« Aujourd’hui je n’ose même pas me faire des reproches. Criés à l’intérieur de ce jour vide, leur écho vous soulèverait le cœur »
Quelques aspects de la personnalité de Kafka, tel qu’il se dévoile dans certains passages de son Journal. Sa tendance à l’auto-dénigrement, voire à s’y complaire. Ses doutes aussi sur ses propres capacités, son manque de volonté, et cette invraisemblable peur alimentaire de se consacrer entièrement à ce qu’il aimait le plus, la littérature. L’humain que nous sommes tous, derrière un écrivain unique.
Voir aussi Shopenhauer sur la liberté du vouloir, Mann sur hypnotisme et volonté de décider.
« Car je suis de pierre, je suis comme ma propre pierre tombale, il n’y a là aucune faille possible pour le doute ou pour la foi, pour l’amour ou la répulsion, pour le courage ou pour l’angoisse, en particulier ou en général, seul vit un vague espoir, mais pas mieux que ne vivent les inscriptions sur les tombes » (p.17).

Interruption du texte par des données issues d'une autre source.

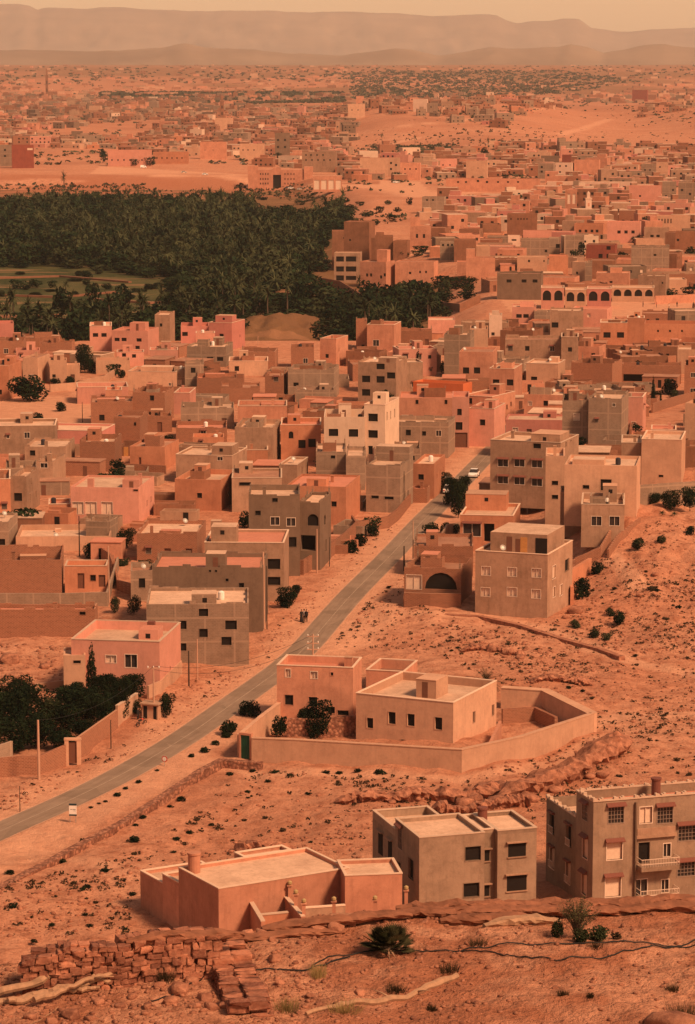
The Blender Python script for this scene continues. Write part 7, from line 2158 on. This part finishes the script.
# black pipes
def pipe(pts, label, r_=.015, n=60):
    P = resample(smooth(resample(np.array([rpt(a, b)[:2] for a, b in pts]), n), 6), n); V = [np.array([a, b, float(ztd(a, b)) + r_ + .015]) for a, b in P]
    mb = MB(); mb.tube([v - V[0] for v in V], r_, 7); o = mb.build('water_pipe', M_BLACK, None, True); o.location = tuple(V[0]); tag(o, label, 'pipe'); return o
pipe([(312, 966), (330, 957), (370, 951), (430, 950), (500, 948.5), (580, 947.5), (640, 945), (715, 944)], 'straight black pipe crossing the terrace behind the shrubs', n=90)
pipe([(455, 950), (490, 954), (530, 960), (563, 963), (600, 959), (640, 951), (672, 945), (715, 938)], 'sagging black pipe looping below the straight one', n=80)
pipe([(150, 1004), (175, 996), (200, 982), (216, 966), (222, 955)], 'dark cable climbing beside the collapsed stone wall', .015)
pipe([(222, 972), (260, 969), (310, 970), (350, 958)], 'short black pipe joining from the stone walls', .018)
# plants of the terrace
def plant_fg(key, px, yb, hp, wp, label, cat, name=None):
    P = rpt(px, yb); s_ = pscale(*P); return plant(key, P - np.array([0, 0, .03]), hp / s_, wp / s_, label, cat, None, name)
def dwarf_palm(px, yb, wp, label, nf=46, seed=3):
    rg = np.random.default_rng(seed); P = rpt(px, yb); s_ = pscale(*P); Rr = wp / s_ / 2
    o = empty('dwarf_palm', P); tag(o, label, 'dwarf palm'); V, Q = [], []
    for k in range(nf):
        a = 6.28 * rg.random(); el = rg.uniform(.05, 1.45); l = Rr * rg.uniform(.55, .95); base = np.array([rg.uniform(-.12, .12), rg.uniform(-.12, .12), .04])
        d = np.array([math.cos(a) * math.cos(el), math.sin(a) * math.cos(el), math.sin(el)]); hub = base + d * l * .6; sd = np.array([-math.sin(a), math.cos(a), 0]); up = np.cross(sd, d)
        b = len(V); V += [base + sd * .008, hub + sd * .006, hub - sd * .006, base - sd * .008]; Q.append((b, b + 1, b + 2, b + 3))
        for q in range(15):   # fan of stiff blades
            t = (q / 14 - .5) * 2.5; bl = l * .62 * (1 - .25 * abs(t) / 1.25); dr = d * math.cos(t) + sd * math.sin(t); tip = hub + dr * bl - up * .05 * abs(t) - np.array([0, 0, .12 * bl]); px_ = np.cross(dr, up); w_ = .02
            b = len(V); V += [hub, hub + dr * bl * .5 + px_ * w_, tip, hub + dr * bl * .5 - px_ * w_]; Q.append((b, b + 1, b + 2, b + 3))
    mesh_np('fronds', V, np.array(Q), ML_DWARF, o)
    mb = MB(); mb.tube([(0, 0, -.1), (.01, 0, .1), (0, .01, .22)], [.12, .14, .06], 9); mb.build('stem', M_TRUNK, o)
    V, Q = [], []
    for k in range(9):
        a = 6.28 * rg.random(); l = Rr * .8; b = len(V); d = np.array([math.cos(a), math.sin(a), -.02]); sd = np.array([-d[1], d[0], 0]); V += [(0, 0, .12), tuple(d * l * .5 + sd * .02 + [0, 0, .1]), tuple(d * l + [0, 0, .03]), tuple(d * l * .5 - sd * .02 + [0, 0, .1])]; Q.append((b, b + 1, b + 2, b + 3))
    mesh_np('dead_fronds', V, np.array(Q), M_WOOD, o)
dwarf_palm(388, 951, 62, 'spiky dwarf palm growing before the rock ledge', 70)
plant_fg('bush_olive', 557, 938, 22, 16, 'round green bush beside the airy shrub', 'bush')
plant_fg('bush_olive', 581, 945, 16, 22, 'small yellow-green bush in front of the airy shrub', 'bush')
plant_fg('bush_olive', 598, 941, 20, 26, 'low grey-green bush behind the airy shrub', 'bush')
plant_fg('shrub', 617, 941, 9, 13, 'tiny dry bush at the end of the shrub cluster', 'bush')
def twiggy(px, yb, hp, wp, label, n=70, seed=5):
    rg = np.random.default_rng(seed); P = rpt(px, yb); s_ = pscale(*P); Hh, Wd = hp / s_, wp / s_ / 2; o = empty('airy_shrub', P); tag(o, label, 'shrub'); mb = MB(); LV = []
    for k in range(n):
        a = rg.uniform(0, 6.28); t = rg.uniform(.25, 1) ; tip = np.array([math.cos(a) * Wd * t, math.sin(a) * Wd * t, Hh * rg.uniform(.55, 1) * (1.15 - .4 * t)]); mid = tip * np.array([.35, .35, .55])
        mb.tube([(0, 0, 0), mid, tip], [.012, .007, .003], 4, cap=False)
        V, Q = leaf_quads(26, [(0, 0, 0, 1, 1, 1)], .018, rg); V = V * 1.0; tt = rg.uniform(.3, 1.0, 26)[:, None]; c = mid + (tip - mid) * tt; V = (V.reshape(-1, 4, 3) - V.reshape(-1, 4, 3).mean(1, keepdims=True)) + (c + rg.normal(size=(26, 3)) * .03)[:, None, :]; LV.append(V.reshape(-1, 3))
    mb.build('stem', M_TRUNK, o); V = np.concatenate(LV); mesh_np('foliage', V, np.arange(len(V)).reshape(-1, 4), ML_DWARF, o)
twiggy(577, 938, 44, 46, 'airy pale-leaved shrub fanning out on the terrace', 90)
def tuft(px, yb, hp, wp, label, mat=ML_GRASS, n=130, seed=1):
    rg = np.random.default_rng(seed); P = rpt(px, yb); s_ = pscale(*P); V, Q = [], []
    for k in range(n):
        a = rg.uniform(0, 6.28); r_ = rg.random() * .35 * wp / s_; b0 = np.array([math.cos(a) * r_, math.sin(a) * r_, -.01]); l = hp / s_ * rg.uniform(.5, 1.1); tip = b0 + np.array([math.cos(a + rg.normal() * .6) * wp / s_ * .3 * rg.random(), math.sin(a) * wp / s_ * .3 * rg.random(), l]); b = len(V)
        V += [b0 - [.006, 0, 0], b0 + [.006, 0, 0], tip]; Q.append((b, b + 1, b + 2))
    o = mesh_np('grass_tuft', V, np.array(Q), mat); o.location = tuple(P); tag(o, label, 'grass tuft'); return o
for i, (x, y, hp, wp, l, m) in enumerate([(287, 1014, 16, 36, 'yellow-green grass tuft beside the collapsed wall', 0), (318, 978, 16, 24, 'green-brown tuft where the pipes meet', 0), (396, 990, 12, 26, 'dry tuft above the driftwood branch', 1), (345, 1016, 15, 46, 'broad tuft beside the driftwood end', 0), (450, 972, 12, 28, 'pale tuft at the tip of the driftwood', 1), (432, 1006, 8, 14, 'small dry tuft below the driftwood', 1),
                                          (563, 1000, 7, 16, 'small dry tuft on the open red ground', 1), (590, 1002, 6, 10, 'tiny dry tuft on the open red ground beside the other', 1), (684, 1018, 20, 50, 'dry bush-like tuft at the pale boulder', 1), (672, 990, 8, 18, 'dry tuft above the pale boulder', 1), (595, 950, 7, 22, 'dry tuft in front of the shrub cluster', 1), (478, 946, 10, 26, 'dry tuft near the stone beam', 1), (165, 985, 16, 30, 'dark tuft under the dry stone wall', 1)]):
    tuft(x, y, hp, wp, l, ML_GRASS if m == 0 else ML_SHRUB, seed=i + 3)
# rocks of the terrace
r7 = np.random.default_rng(70)
pts = []
while len(pts) < 5200:
    px, py = r7.uniform(-20, 715), r7.uniform(905, 1035)
    n_ = float(fbm(np.array(px * .012), np.array(py * .03), 3, 19))
    dens = .9 if (px < 320 and py > 960) else .5 if px < 480 else .22
    if py > 990 and px > 500: dens *= .5
    if py < 935: dens *= .8
    if r7.random() > dens * (.5 + n_): continue
    p = rpt(px, py); 
    if p[1] > 70: continue
    pts.append((p[0], p[1]))
scatter_stones('gravel', pts, .008, .10, IV, IF, 'gravel and small stones covering the red terrace', power=3.2, mat=M_WSTONE2 if 'M_WSTONE2' in globals() else M_ROCK)
RK = [(70, 1015, 22), (52, 1019, 16), (98, 1004, 14), (120, 1008, 12), (180, 994, 22), (192, 984, 18), (170, 1003, 16), (205, 1000, 20), (160, 990, 14), (148, 1012, 12), (212, 1012, 16), (196, 1012, 10), (132, 1000, 12), (225, 1010, 14), (90, 1020, 12), (30, 1016, 14), (62, 1008, 10),
      (248, 934, 16), (262, 934, 16), (278, 932, 14), (294, 931, 13), (316, 930, 20), (336, 929, 22), (272, 941, 9), (300, 944, 8), (275, 960, 16), (250, 955, 12), (262, 990, 18), (280, 985, 10), (360, 992, 12), (388, 945, 8), (420, 960, 10), (352, 925, 10), (468, 942, 8), (425, 925, 8), (555, 986, 6), (310, 998, 10), (330, 985, 8), (240, 1000, 20), (258, 1008, 18), (474, 1000, 8), (500, 996, 6), (250, 975, 16)]
rms = []
for k in range(6):
    o = mesh_np('rock', stone_verts(IV3, r6, .5, .4, .3, .1, .6), IF3, M_ROCK); rms.append(o.data); bpy.data.objects.remove(o)
for i, (px, py, w_) in enumerate(RK):
    P = rpt(px, py); s_ = w_ / pscale(*P); o = bpy.data.objects.new('rock', rms[i % 6]); col.objects.link(o); o.location = (P[0], P[1], P[2] + s_ * .1); o.rotation_euler = (rv.uniform(-.2, .2), rv.uniform(-.2, .2), rv.uniform(0, 6.28)); o.scale = (s_ * 1.1,) * 3
    if i < 17: tag(o, 'angular red rock tumbled below the branch pile', 'rock', 'rocks tumbled below the branch pile')
    elif i < 23: tag(o, 'red block in the row under the dark ledge', 'rock', 'blocks in a row under the ledge')
    else: tag(o, 'loose red rock lying on the open terrace ground', 'rock', 'loose rocks on the terrace')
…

« Comment j’aimerais expliquer le sentiment de bonheur qui m’habite de temps à autre, maintenant par exemple. C’est véritablement quelque chose de mousseux qui me rempli de tressaillements légers et agréables, et me persuade que je suis doué de capacités dont je peux à tout instant, et même maintenant, me convaincre en toute certitude qu’elles n’existent pas » (p.18)

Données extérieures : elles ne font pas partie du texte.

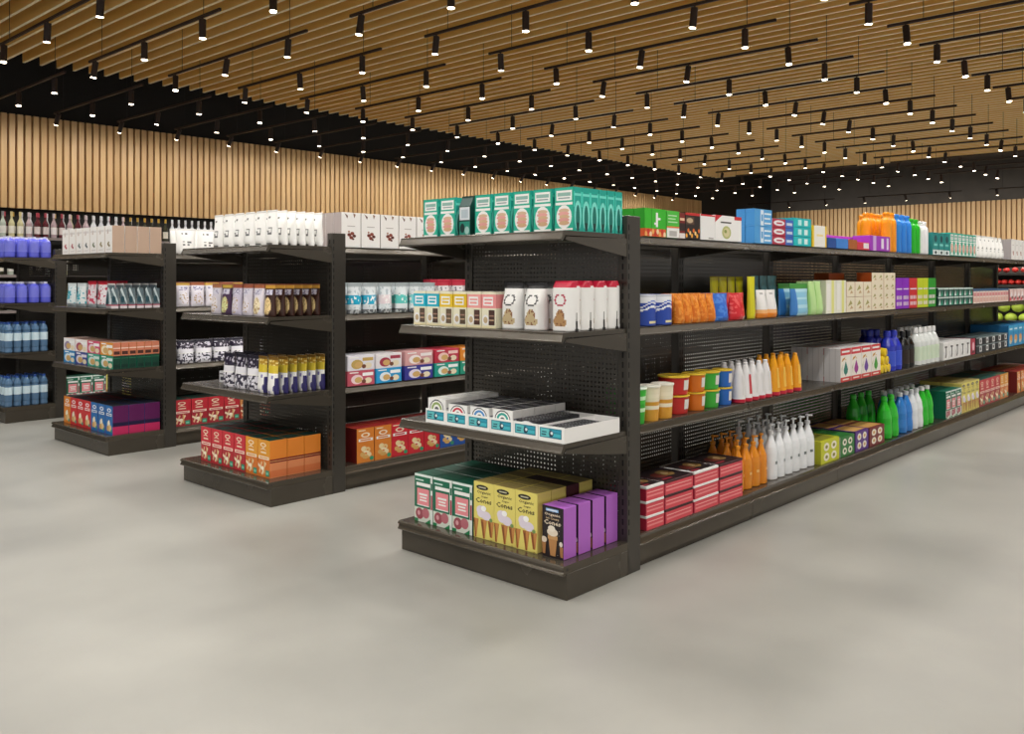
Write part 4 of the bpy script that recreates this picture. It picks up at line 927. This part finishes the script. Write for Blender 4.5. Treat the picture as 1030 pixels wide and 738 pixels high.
S(0,3,soda('#e4e8ea','#d8dcde'),'drink_bottle','bottle','white bottle','white bottles',[8.25,8.385],.128,2,.06,jit=1)
GS2 = [(n_, m_) for n_, m_ in soda('#2dbb2c','#e8e8e8')]
S(0,3,GS2,'drink_bottle','bottle','green bottle with white cap','green white-capped bottles',[8.53,8.675],.128,2,.06,jit=1)
GB2 = carton(.16,.2,.262,'#0c5a45',gf,[('r',0,0,1,1,'#0d6a52')],topc='#0f7058')
S(0,3,GB2,'fruit_snack_box','box','green box with pink label','green boxes',span(9.0,9.5,3),.2,2,.05)
YB2 = carton(.146,.198,.295,yb,cone_art(yb,'#2a1d12','#1d1710','#e6dcea','Sugar','#fff'),[],topc='#b8a868')
S(0,3,YB2,'ice_cream_cone_box','box','yellow cone box','yellow cone boxes',span(9.51,10.12,4),.2,2,.05)
RB2 = carton(.195,.2,.275,'#c42c38',redf(),[('r',0,0,1,1,'#8a2026')],topc='#1a5a50'); OB2 = carton(.165,.2,.275,'#e08a33',cracker('#e39a2c','#d8762a'),[],topc='#1a5a50')
S(0,3,RB2,'cracker_box','box','red cracker box','red cracker boxes',span(10.13,10.92,4),.2,2,.05)
S(0,3,OB2,'cracker_box','box','orange cracker box','orange cracker boxes',span(10.93,11.27,2),.2,2,.05)
S(0,3,LP['orange'],'cereal_box','box','orange cereal loops box','orange loop boxes',span(11.65,12.2,3),.13,3,.05)
S(0,3,LP['red'],'cereal_box','box','red cereal loops box','red loop boxes',span(12.22,12.8,3),.13,3,.05)

# ======== wall shelving with wine bottles ========
M_WS = mat('#2a2622',.6)
def wall_unit(x, ln):
    t = bpy.data.objects.new('wall_shelving', None); COL.objects.link(t); t.location = (x, 13.0, 0)
    mb = MB(); mb.box(0,.36,0,ln,.38,2.0,M_WS); link('back_board', mb.mesh('back_board'), t)
    for z in (.12,.6,1.08,1.56,2.075):
        mb = MB(); mb.box(.002,0,z-.03,ln-.002,.38,z,M_WS,.003); mb.box(.002,-.006,z-.034,ln-.002,.0,z+.004,mat('#8a7f7c',.5)); link('shelf', mb.mesh('wall_shelf'), t)
    for a in (0,ln-.03):
        mb = MB(); mb.box(a,.0,0,a+.03,.38,2.0,M_WS); link('side_panel', mb.mesh('side_panel'), t)
    return t
for i, n in enumerate(('leftmost section','second section from left','third section from left','fourth section from left')):
    t = wall_unit(2.9+i*1.5, 1.5); t['label'] = 'dark wall shelving with wine bottles, ' + n; t['category'] = 'shelving'; t['group'] = 'wall shelving sections under the timber cladding'
def wine(c, lab, cap, h=.345):
    m = g(c,.15); l = g(lab)
    return bottle([(.036,0),(.039,.004),(.039,.05),(.039,.15),(.038,.19),(.02,.235),(.0145,.25),(.0145,h-.02)],[m,m,l,m,m,m,m],[(.0165,h-.06),(.0165,h-.002),(.012,h)],[g(cap)]*2,'wine',seg=12)
WN = [(wine('#b9c2b4','#e6e4dc','#8a8a8e'),'clear'),(wine('#cfc79a','#efeadc','#d8c890'),'pale yellow'),(wine('#5a2028','#e6d8d4','#b04050'),'dark red'),(wine('#b8a0a4','#f0eaea','#d8c8cc'),'rose'),(wine('#d8d8dc','#f4f4f4','#e8e8ec'),'white'),(wine('#3a3a2a','#e8e0d0','#c8a040'),'dark gold-capped')]
kinds = [4,0,1,1,3,2,2,3,2,3,2,3,4,4,4,4,3,5,5,5,5,5,5,4,4,4,4,4,4,4,4,4]
for i, k in enumerate(kinds):
    P, nm = WN[k]; x = 4.02+.108*i
    place(P,'wine_bottle','bottle',x,13.09,2.076,0,nm+' wine bottle','wine bottles','upper ledge','left wall shelving',0,.1)
    P, nm = WN[kinds[(i*7+3) % 32]]
    place(P,'wine_bottle','bottle',x+.05,13.19,2.076,0,nm+' wine bottle','wine bottles','upper ledge','left wall shelving',1,.1)
for z, nm2 in ((1.561,'middle ledge'),(1.081,'lower ledge')):
    for i in range(14):
        P, nm = WN[(1,5,0,4)[i % 4]]
        place(P,'wine_bottle','bottle',3.5+.12*i,13.09,z,0,nm+' wine bottle','wine bottles',nm2,'left wall shelving',0,.1)

# ======== produce stand beyond the far end ========
t = bpy.data.objects.new('produce_stand', None); COL.objects.link(t); t.location = (14.6, 2.2, 0)
t['label'] = 'dark produce stand with fruit beyond the long shelving'; t['category'] = 'shelving'
mb = MB(); mb.box(.5,0,0,.53,1.6,1.95,mat('#57504a',.6)); link('back_board', mb.mesh('back_board'), t)
for z in (.25,.86,1.42,1.60):
    mb = MB(); mb.box(0,0,z-.04,.5,1.6,z,M_WS,.003); link('shelf', mb.mesh('produce_shelf'), t)
for a in (0,1.57):
    mb = MB(); mb.box(0.0,a,0,.5,a+.03,1.95,M_WS); link('side_panel', mb.mesh('stand_side'), t)
def fruit(r, c, sq=.92):
    mb = MB(); n = 8; mb.lathe([(max(.002, r*math.sin(PI*i/n)*(1+.06*math.sin(PI*i/n))), r*sq*(1-math.cos(PI*i/n))) for i in range(n+1)], g(c,.35), 12)
    out = [('flesh', mb.mesh('flesh'))]; mb = MB(); mb.tube((0,0,r*sq*1.9),(.006,0,r*sq*2.25),.003,'#4a3a1c',6); out.append(('stem', mb.mesh('stem'))); return out
FR = {'red':fruit(.042,'#d2342c'),'yellow':fruit(.04,'#ecc02c'),'orange':fruit(.042,'#ec8a2a'),'green':fruit(.04,'#a8c43c')}
names = {'red':'red apple','yellow':'yellow apple','orange':'orange','green':'green apple'}
for k in range(16):
    for r in range(2):
        nm = ('green','orange','yellow','red','red')[min(4, k//3)] if k < 15 else 'red'
        place(FR[nm],'fruit','fruit',14.66+.1*r,2.30+.092*k,1.421,0,names[nm],'loose fruit','upper shelf','produce stand',r,3)
for k in range(12):
    place(FR['red' if k > 6 else 'green'],'fruit','fruit',14.66,2.32+.115*k,1.601,0,names['red' if k > 6 else 'green'],'loose fruit','topmost shelf','produce stand',0,3)
CB = fruit(.083,'#b4cc4a',.85)
for k in range(8):
    place(CB,'cabbage','vegetable',14.74,2.32+.185*k,.861,0,'pale green cabbage','cabbages','middle shelf','produce stand',0,3)
for k in range(7):
    place(CB,'cabbage','vegetable',14.74,2.4125+.185*k,1.015,0,'upper pale green cabbage','cabbages','middle shelf','produce stand',0,3)


# ------------------------------------------------------------------ labels
groups = {}
for p in PLACED: groups.setdefault((p[2], p[4], p[5]), []).append(p)
for (desc, sh, loc), ps in groups.items():
    rws = sorted(set(p[6] for p in ps))
    for r in rws:
        q = sorted([p for p in ps if p[6] == r], key=lambda p: p[7])
        for i, p in enumerate(q):
            o = p[0]
            tail = []
            if len(rws) > 1: tail.append('front row' if r == rws[0] else ordw(rws.index(r)+1)+' row')
            if len(q) > 1: tail.append(ordw(i+1)+' from left')
            lab = desc + ', ' + sh + ' of ' + loc + (', ' + ', '.join(tail) if tail else '')
            if len(lab.split()) > 16: lab = lab.replace(' shelf of ', ' shelf, ')
            if len(lab.split()) > 16: lab = lab.replace('long right-hand side', 'right-hand side').replace(' first row', '')
            if len(lab.split()) > 16: print('LABEL LONG', len(lab.split()), lab)
            o['label'] = lab; o['category'] = p[1]
            if len(ps) > 1: o['group'] = p[3] + ' on the ' + sh + ' of the ' + loc

# ------------------------------------------------------------------ light and view
w = bpy.data.worlds.new('world'); SC.world = w; w.use_nodes = True
w.node_tree.nodes['Background'].inputs[0].default_value = (1.0, .97, .93, 1)
w.node_tree.nodes['Background'].inputs[1].default_value = .65
SC.view_settings.view_transform = 'Standard'; SC.view_settings.look = 'None'
SC.view_settings.exposure = 0; SC.view_settings.gamma = 1; SC.view_settings.use_curve_mapping = False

« Aujourd’hui je n’ose même pas me faire des reproches. Criés à l’intérieur de ce jour vide, leur écho vous soulèverait le cœur » (p22).

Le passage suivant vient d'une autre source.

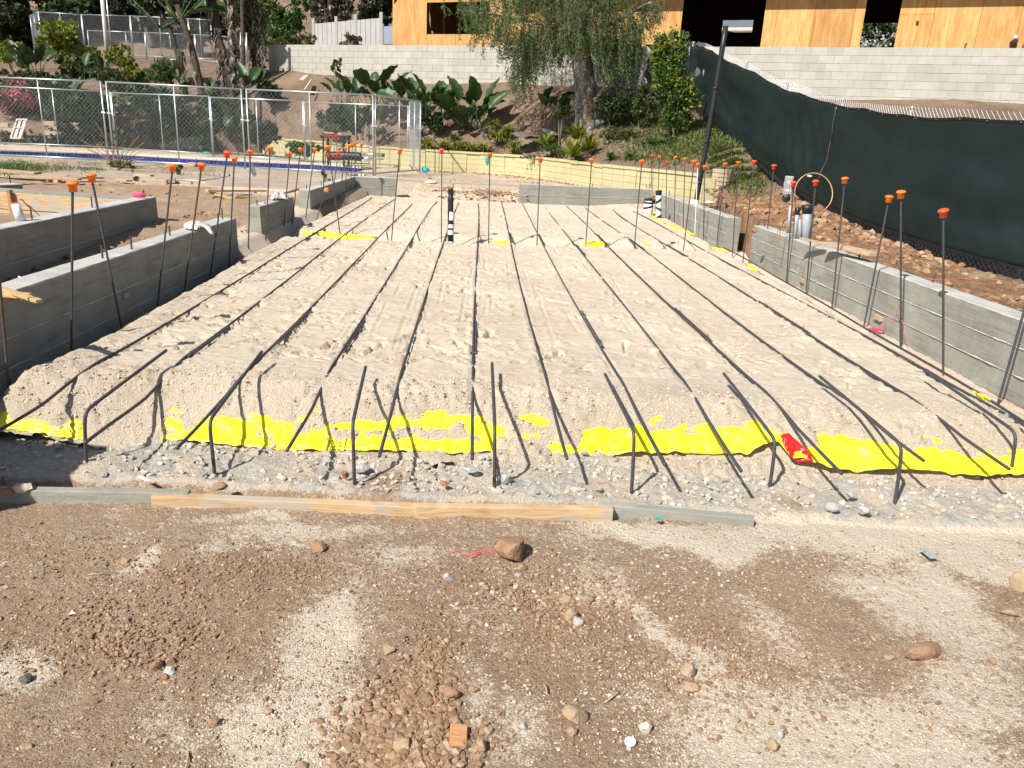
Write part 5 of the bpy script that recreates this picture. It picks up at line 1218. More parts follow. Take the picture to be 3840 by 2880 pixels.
def shrub(name, label, cx, cy, rx, ry, Y, mat, n, size, group=None, stems=4, aspect=.45, parts=None, lab2=None, flowers=None, shell=.5):
    c = PY(cx, cy, Y); s = pxm(Y); RX, RZ = rx / s, ry / s; g = min(hz(c[0], c[1]) if Y > 17 else .15, c[2] - RZ * .6); root = thing(name, label, 'plant', (c[0], c[1], g), group); R = random.Random(int(cx * 7 + cy))
    blobs = []
    for i in range(9):
        a = R.uniform(0, 2 * pi); q = R.uniform(.15, .62); blobs.append((RX * q * cos(a), RX * q * .8 * sin(a), (c[2] - g) + RZ * R.uniform(-.55, .62), RX * R.uniform(.28, .5), RX * R.uniform(.28, .5), RZ * R.uniform(.25, .48)))
    linkme('foliage', cloud_mesh('foliage', blobs, n, size, mat, R.randint(0, 9999), aspect, shell), None, root)
    if flowers: linkme('flowers', cloud_mesh('flowers', blobs, flowers[1], flowers[2], flowers[0], R.randint(0, 9999), .8, .8), None, root)
    for i in range(stems):
        b = blobs[i * 2]; mb = MB(); mb.tube(smooth_path([(R.uniform(-.08, .08), R.uniform(-.08, .08), -.1), (b[0] * .5, b[1] * .5, b[2] * .5), (b[0], b[1], b[2] + b[5] * .4)], 1), [.022, .020, .018, .015, .012, .008][:6] if False else .014, 5); mb.build('stem', M['twig'], root)
    return root
GS = 'shrubs on the left hillside'
shrub('bush', 'tall yellow green bush in front of the hill fence', 255, 170, 120, 95, 37, 'lime', 5200, .17, GS)
shrub('bush', 'olive green bush left of the leaning pole, below the hill fence', 300, 260, 110, 60, 34, 'olive', 3800, .15, GS)
shrub('bush', 'small bright lime bush below the hill fence, right of the pole', 470, 215, 62, 45, 33, 'lime', 2600, .12, GS)
shrub('bush', 'low lime bush just above the near fence rail', 520, 285, 60, 40, 31, 'lime', 2000, .12, GS)
shrub('bush', 'dark feathery green bush left of the banana like trunks', 610, 285, 85, 60, 30, 'mid', 4600, .12, GS, aspect=.22)
shrub('bush', 'yellowish bush at the far left edge of the hill', 40, 215, 70, 60, 35, 'lime', 2600, .15, GS)
shrub('bush', 'dull olive undergrowth at the left edge under the hill fence', 90, 300, 130, 35, 32, 'olive', 3200, .13, GS)
shrub('bougainvillea', 'pink flowering bougainvillea behind the fence at the left edge', 60, 365, 120, 75, 27.8, 'pink', 5200, .085, GS, flowers=('mid', 1500, .10))
shrub('bush', 'small red flowering bush right of the bougainvillea', 165, 335, 45, 35, 28, 'pink', 900, .09, GS, flowers=('mid', 1300, .09))
shrub('bush', 'green bush behind the fence above the tan planter', 270, 440, 100, 70, 27.6, 'mid', 4200, .10, GS)
shrub('bush', 'dark leafy mass behind the double fence posts', 370, 430, 90, 105, 27.3, 'dark', 6000, .11, GS)
shrub('bush', 'pale variegated shrub behind the fence, right of the double posts', 490, 375, 65, 70, 27.2, 'pale', 2600, .12, GS, flowers=('mid', 2600, .11))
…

« (…) la littérature ne pourrait pas me faire vivre, ne serait-ce qu’à cause de la lenteur de ma production et du caractère particulier de mes écrits. De plus ma santé et mon caractère m’empêchent également de me résoudre à une vie qui ne pourrait être qu’incertaine dans les meilleurs des cas. Voilà pourquoi je suis devenu fonctionnaire dans une compagnie d’assurances » (p.48)
Source : Franz Kafka, Journal, Le Livre de Poche, 2010.